Thursday, March 21st, 2019

Poll Watch: New poll shows Kamala Harris gaining, record enthusiasm ahead of 2020

CNN released a poll on Tuesday showing a notable increase in support among likely Democratic voters for California Senator Kamala Harris in her bid to be the party’s 2020 presidential nominee. Harris has tripled her support since December of last year, rising from 4% to 12%, and now stands in third place among a field of over a dozen contenders for the 2020 Democratic nomination, behind former Vice President Joe Biden (28%) and Vermont Senator Bernie Sanders (20%).

Sanders has declared his candidacy, while Biden is still mulling a bid.

The one other contender to reach double digits was Beto O’Rourke (11%), the former Texas U.S. Representative who threw his hat in the ring last Thursday. 

The growth in Harris’ support is especially remarkable when compared to the rate of growth that her rivals saw in the same period. Bernie Sanders increased his support by 6% and O’Rourke only managed a 2% increase (although his just-launched campaign has had less time to build steam than other candidates).

Meanwhile, the would-be front-runner Joe Biden (who has hinted he might run, but hasn’t jumped in) has actually dropped two points since December.  

Breaking down the numbers also shows positive signs for Harris.

The Democratic Party’s base has become increasingly diverse, female and left-leaning in recent years, and the biggest jumps in support for the California Senator came from women (+9), liberals (+10), and racial minorities (+10).

As a woman of color from one of the nation’s most reliably progressive states (and also its largest state), Harris is perhaps better positioned to connect with Democratic voters than any of her main rivals – all of whom are white men.

That being said, Senator Harris has a long uphill climb ahead of her if she wants to catch up with Sanders and Biden, men who have been in the public eye for years and have spent that time building name recognition and loyal followings. 

Senator Kamala Harris

California Senator Kamala Harris passes the microphone at the “Linking Together: March to Save Our Care” Rally at the U.S. Capitol on June 28, 2017. (Photo:
Mobilus In Mobili, reproduced under a Creative Commons license)

Looking beyond the primaries, the CNN poll (conducted by SSRS) shows promising signs for whoever becomes the Democratic challenger to Donald Trump.

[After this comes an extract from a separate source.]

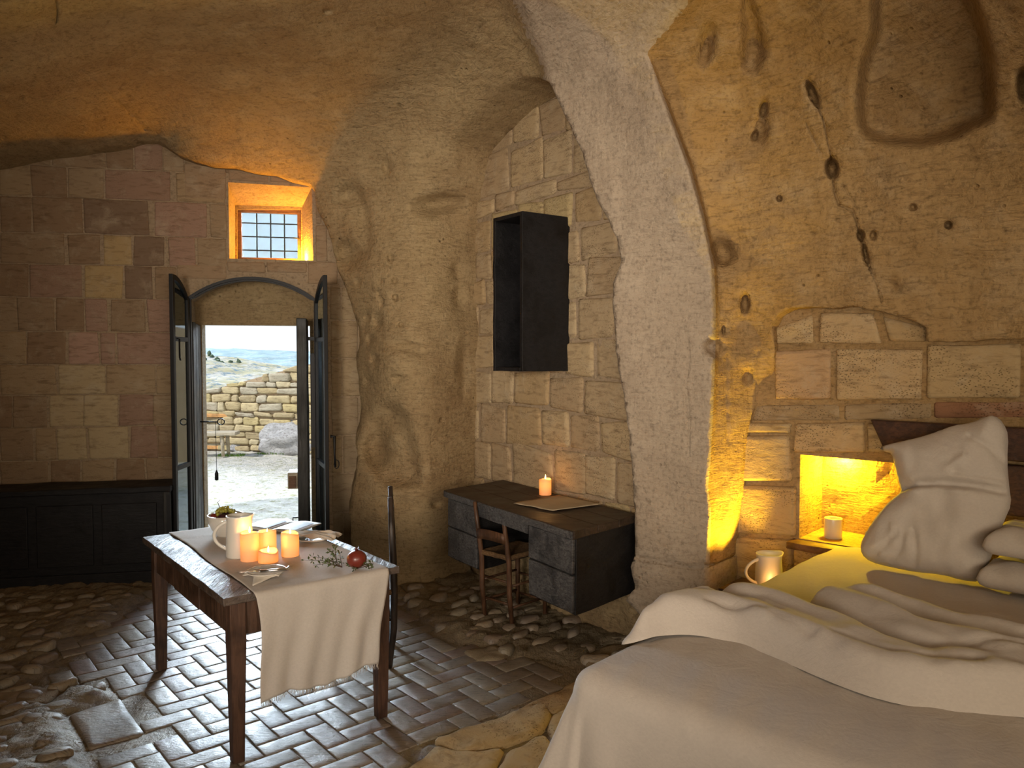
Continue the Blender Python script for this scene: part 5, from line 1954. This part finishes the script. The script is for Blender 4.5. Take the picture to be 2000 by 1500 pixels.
for a, b in ((0, 0), (.04, .2), (-.85, 0), (-.85, .2)):
    obj('leg', MB().tube([BNF(a, b, 0), BNF(a - .02, b, .36)], [.028, .034], 8), M['grey_wood'], bench)
obj('stretcher', MB().tube([BNF(-.85, .1, .2), BNF(.02, .1, .2)], .02, 6), M['grey_wood'], bench)

# valley side beyond the parapet, and a far ridge
def hill(name, y0, y1, x0, x1, zf, mat, nx=150, ny=90, amp=2.0):
    mb = MB(); vs = []
    for j in range(ny + 1):
        for i in range(nx + 1):
            x = x0 + (x1 - x0) * i / nx; v = j / ny; y = y0 + (y1 - y0) * v
            p = Vector((x, y, 0)) * .05
            z = zf(x, y, v) + amp * noise.fractal(p, 1.0, 2.2, 5) * (1 - .75 * v) + amp * .5 * abs(noise.noise(p * 4)) * (1 - .8 * v)
            vs.append(Vector((x, y, z)))
    mb.v = vs; mb.f = [(j * (nx + 1) + i, j * (nx + 1) + i + 1, (j + 1) * (nx + 1) + i + 1, (j + 1) * (nx + 1) + i) for j in range(ny) for i in range(nx)]
    return struct(obj(name, mb, M[mat], origin=(0, 0, 0)))


hill('hill_near', 60, 190, -170, 40, lambda x, y, v: -22 + 24.3 * v ** .62 - max(0, (x + 80) * .15) * v, 'hill', amp=2.6)
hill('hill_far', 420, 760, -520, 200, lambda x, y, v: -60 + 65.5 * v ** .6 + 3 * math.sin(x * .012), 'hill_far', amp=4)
for k in range(16):
    x = -84 + k * 1.25 + random.uniform(-.3, .3)
    y = random.uniform(178, 188)
    zt_ = -22 + 24.3 * ((y - 60) / 130) ** .62 - max(0, (x + 80) * .15)
    o = obj('shrub', MB().blob((x, y, zt_ + .3), (random.uniform(.5, .62), .5, random.uniform(.5, 1.1)), 2, .25, 3), M['scrub'])
    tag(o, 'tiny dark tree among those in a line on the skyline of the far valley side', 'tree', 'trees along the valley skyline')

# ================================================================== BED
MZ = .75
Fp0 = at_z(1172, 1296, MZ); Hp0 = at_z(1650, 1062, MZ)
eb = Vector((Hp0.x - Fp0.x, Hp0.y - Fp0.y, 0)); BL_ = eb.length; eb.normalize()
ea = Vector((eb.y, -eb.x, 0))
BD = Frame((Fp0.x, Fp0.y), (ea.x, ea.y), (eb.x, eb.y))
BWD_ = 1.75
bed = thing('bed', 'wide bed with a low dark base under white linen, against the lamp-lit wall', 'bed', BD(BWD_ / 2, BL_ / 2, 0))
obj('bed_base', MB().box(BD, .05, BWD_ - .05, .06, BL_ - .02, 0, .42), M['head_wood'], bed, smooth=False, bevel=.01)
obj('mattress', MB().box(BD, .035, BWD_ - .03, .035, BL_, .42, MZ - .035, seg=(6, 6, 1)), M['linen'], bed, smooth=False, bevel=.03, seg=3)
hb0 = BD.inv(on_plane(1701, 850, BD(0, BL_ + .02, 0), eb)[:2])[0]
hb0 = BD.inv(on_plane(1702, 850, BD(0, BL_ + .035, 0), Vector((eb.x, eb.y, 0))))[0]
ztb = on_plane(1800, 825, BD(0, BL_ + .03, 0), eb).z
za = on_plane(1717, 879, BD(0, BL_ + .03, 0), eb).z
zl1 = on_plane(1985, 893, BD(0, BL_ + .03, 0), eb).z; zl2 = on_plane(1985, 966, BD(0, BL_ + .03, 0), eb).z
hd = thing('headboard', 'dark reddish wooden headboard of two heavy planks behind the standing pillow', 'headboard', BD(.9, BL_ + .03, .4))
mb = MB()
b0_, b1_ = BL_ + .012, BL_ + .062
mb.hexa([BD(hb0 + .07, b0_, za), BD(BWD_ + .1, b0_, za), BD(BWD_ + .1, b1_, za), BD(hb0 + .07, b1_, za)], [BD(hb0, b0_, ztb), BD(BWD_ + .1, b0_, ztb), BD(BWD_ + .1, b1_, ztb), BD(hb0, b1_, ztb)])
obj('plank', mb, M['head_wood'], hd, smooth=False, bevel=.006, fix=True)
obj('plank', MB().box(BD, .45, BWD_ + .1, b0_ + .01, b1_, zl2 - .1, za - .02), M['head_wood'], hd, smooth=False, bevel=.006)
for a in (.5, BWD_):
    obj('post', MB().box(BD, a - .04, a + .04, b0_ + .015, b1_ - .005, 0, zl2 - .1), M['head_wood'], hd, smooth=False, bevel=.006)

# ---- big white sheet over the bed, falling to the floor on the foot and door sides
RR = .085


def drape(a, b):
    da = max(0, -a); db = max(0, -b)
    r = math.hypot(da, db)
    pa, pb_ = max(a, 0), max(b, 0)
    p = Vector((a * 3, b * 3, 1))
    top = MZ + .008 * noise.noise(p * 1.2) + .006 * noise.noise(Vector((a * 14 + b * 5, b * 3.5, 4)))
    if r < 1e-6:
        # soft falling-off near the edges
        e_ = min(pa, pb_)
        return BD(pa, pb_, top - .010 * math.exp(-e_ / .05))
    ux, uy = da / r, db / r
    arc = RR * math.pi / 2
    if r < arc:
        th = r / RR
        out_ = RR * math.sin(th); dn = RR * (1 - math.cos(th))
    else:
        e_ = r - arc
        corner = 4 * (ux * uy) ** 2 * 1.0
        out_ = RR + e_ * (.10 + .30 * corner) + (.022 * math.sin((pa - pb_) * 13 + 1.3 * math.sin(pa * 5)) + .012 * math.sin((pa + pb_) * 29)) * min(1, e_ * 2.2) * (1 - corner)
        if corner > .01:
            out_ += .03 * math.sin(math.atan2(uy, ux) * 10) * min(1, e_ * 2) * corner ** .5
        dn = RR + e_ * .985
    z = max(.012, top - .010 - dn)
    return BD(pa - ux * out_, pb_ - uy * out_, z)


# polar corner plus straight runs: sample a and b over the negative drop as well
def axis_vals(L, drop, n_in, n_out):
    return list(np.linspace(-drop, 0, n_out, endpoint=False)) + list(np.linspace(0, L, n_in))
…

The percentage of those who have a favorable opinion of the President has hovered around 40% for his entire presidency, while his unfavorable numbers have wavered anywhere between 50% and 61%. By comparison, Barack Obama’s unfavorable number never exceeded 51% for his entire presidency. Trump is a ferociously disliked man: 59% do not think he cares about them, 62% think he is dishonest, 63% think he is divisive, and 60% are ashamed that he is the President. 

There’s more: According to this latest poll, 64% of respondents were either “extremely enthusiastic” or “very enthusiastic” about voting in 2020 – the highest rate since 2004, when pollsters began asking this question.

Historically, high voter enthusiasm and turnout have aided Democrats; the legendary conservative leader Paul Weyrich famously quipped that Republican Party’s “leverage in the elections quite candidly goes up as the voting population goes down!”

Last year’s midterms showed that Democrats do better when participation is broader, with record-breaking turnout handing control of the House of Representatives to the Democrats despite many districts being gerrymandered.

While this is only one poll, Democrats can take comfort from its findings: Donald Trump is very vulnerable, the American people are enthusiastic about participating in 2020, and the contest for the Democratic nomination (which features a wide and diverse field) will be an unparalleled partybuilding opportunity.